-- START --

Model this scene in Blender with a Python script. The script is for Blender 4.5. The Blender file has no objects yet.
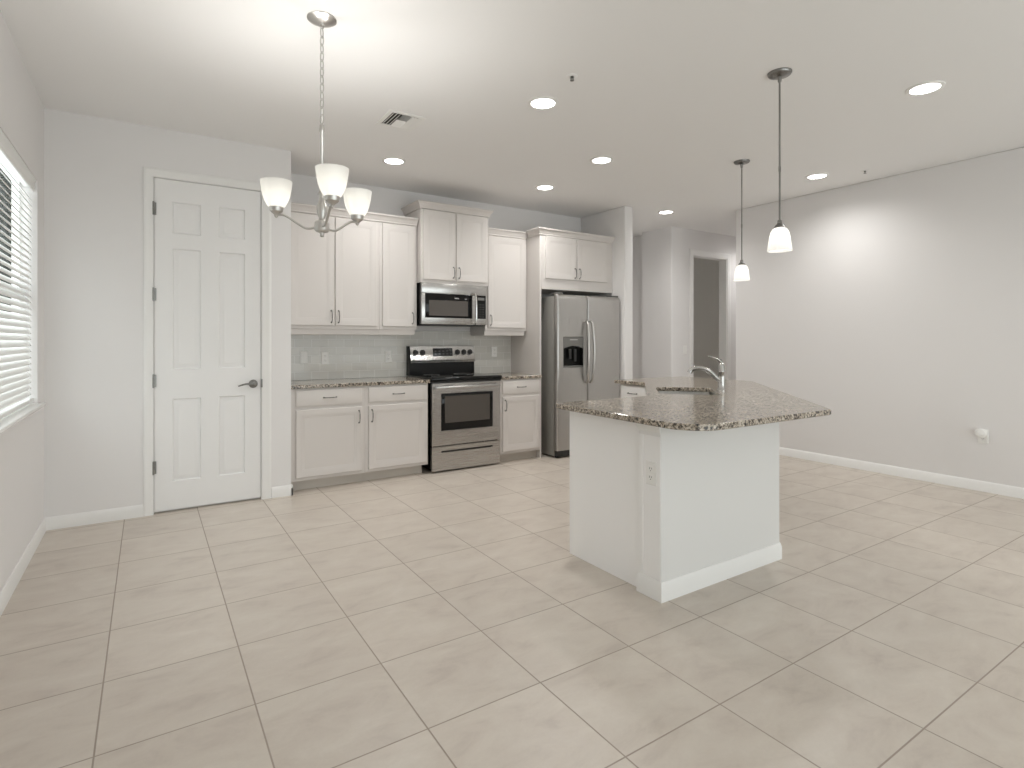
import bpy, bmesh, math, random
from mathutils import Vector, Matrix
PI = math.pi
random.seed(7)
S = bpy.context.scene
COL = S.collection

# ------------------------------------------------------------------ camera
cd = bpy.data.cameras.new('camera'); cam = bpy.data.objects.new('camera', cd); COL.objects.link(cam)
cd.sensor_width = 36.0; cd.sensor_fit = 'HORIZONTAL'
cd.lens = 560.0 / 1024.0 * 36.0
cd.shift_y = -(384.0 - 340.3) / 1024.0
cd.clip_start = 0.05; cd.clip_end = 200
cam.location = (0, 0, 1.26)
cam.rotation_euler = (PI / 2, 0, -math.radians(33.05))
S.camera = cam

# ------------------------------------------------------------------ world, exposure
W = bpy.data.worlds.new('sky'); S.world = W; W.use_nodes = True
bg = W.node_tree.nodes['Background']
bg.inputs[0].default_value = (0.95, 0.975, 1.0, 1); bg.inputs[1].default_value = 3.2
S.view_settings.view_transform = 'Standard'
try: S.view_settings.look = 'None'
except Exception: pass
S.view_settings.gamma = 1.0
S.view_settings.use_curve_mapping = False
S.view_settings.exposure = 0.0
try:
    S.cycles.use_denoising = True
    S.cycles.max_bounces = 10; S.cycles.diffuse_bounces = 6; S.cycles.transparent_max_bounces = 12
    S.cycles.sample_clamp_indirect = 6.0
except Exception: pass
UP_W = 6.5         # watts of each chandelier shade's upward beam
DOWN_W = 53.0       # watts of each downlight beam
LENS_E = 10.0       # recessed lamp lens emission
BULB_E = 6.0       # bulbs in the glass shades

# ------------------------------------------------------------------ room dimensions
XL, XR = -0.575, 5.84
YB = -2.6           # wall behind the camera
YD = 4.80           # pantry door wall
YK = 5.445          # kitchen back wall
H = 2.80
XA = 0.978           # left end of the kitchen alcove
SX0, SX1, SY = 4.575, 4.705, 4.665     # short wall right of the refrigerator
YH = 5.16           # hall wall with the doorway
XH = 5.93           # hall wall facing the kitchen
YRE = 4.12          # end of the right wall
CT = 0.889          # worktop height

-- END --

• _Work to do_
Return all of the data exactly as written, and drop the pictures.

• _Solution_
Model this scene in Blender with a Python script. The script is for Blender 4.5. The Blender file has no objects yet.
import bpy, bmesh, math, random
from mathutils import Vector, Matrix
PI = math.pi
random.seed(7)
S = bpy.context.scene
COL = S.collection

# ------------------------------------------------------------------ camera
cd = bpy.data.cameras.new('camera'); cam = bpy.data.objects.new('camera', cd); COL.objects.link(cam)
cd.sensor_width = 36.0; cd.sensor_fit = 'HORIZONTAL'
cd.lens = 560.0 / 1024.0 * 36.0
cd.shift_y = -(384.0 - 340.3) / 1024.0
cd.clip_start = 0.05; cd.clip_end = 200
cam.location = (0, 0, 1.26)
cam.rotation_euler = (PI / 2, 0, -math.radians(33.05))
S.camera = cam

# ------------------------------------------------------------------ world, exposure
W = bpy.data.worlds.new('sky'); S.world = W; W.use_nodes = True
bg = W.node_tree.nodes['Background']
bg.inputs[0].default_value = (0.95, 0.975, 1.0, 1); bg.inputs[1].default_value = 3.2
S.view_settings.view_transform = 'Standard'
try: S.view_settings.look = 'None'
except Exception: pass
S.view_settings.gamma = 1.0
S.view_settings.use_curve_mapping = False
S.view_settings.exposure = 0.0
try:
    S.cycles.use_denoising = True
    S.cycles.max_bounces = 10; S.cycles.diffuse_bounces = 6; S.cycles.transparent_max_bounces = 12
    S.cycles.sample_clamp_indirect = 6.0
except Exception: pass
UP_W = 6.5         # watts of each chandelier shade's upward beam
DOWN_W = 53.0       # watts of each downlight beam
LENS_E = 10.0       # recessed lamp lens emission
BULB_E = 6.0       # bulbs in the glass shades

# ------------------------------------------------------------------ room dimensions
XL, XR = -0.575, 5.84
YB = -2.6           # wall behind the camera
YD = 4.80           # pantry door wall
YK = 5.445          # kitchen back wall
H = 2.80
XA = 0.978           # left end of the kitchen alcove
SX0, SX1, SY = 4.575, 4.705, 4.665     # short wall right of the refrigerator
YH = 5.16           # hall wall with the doorway
XH = 5.93           # hall wall facing the kitchen
YRE = 4.12          # end of the right wall
CT = 0.889          # worktop height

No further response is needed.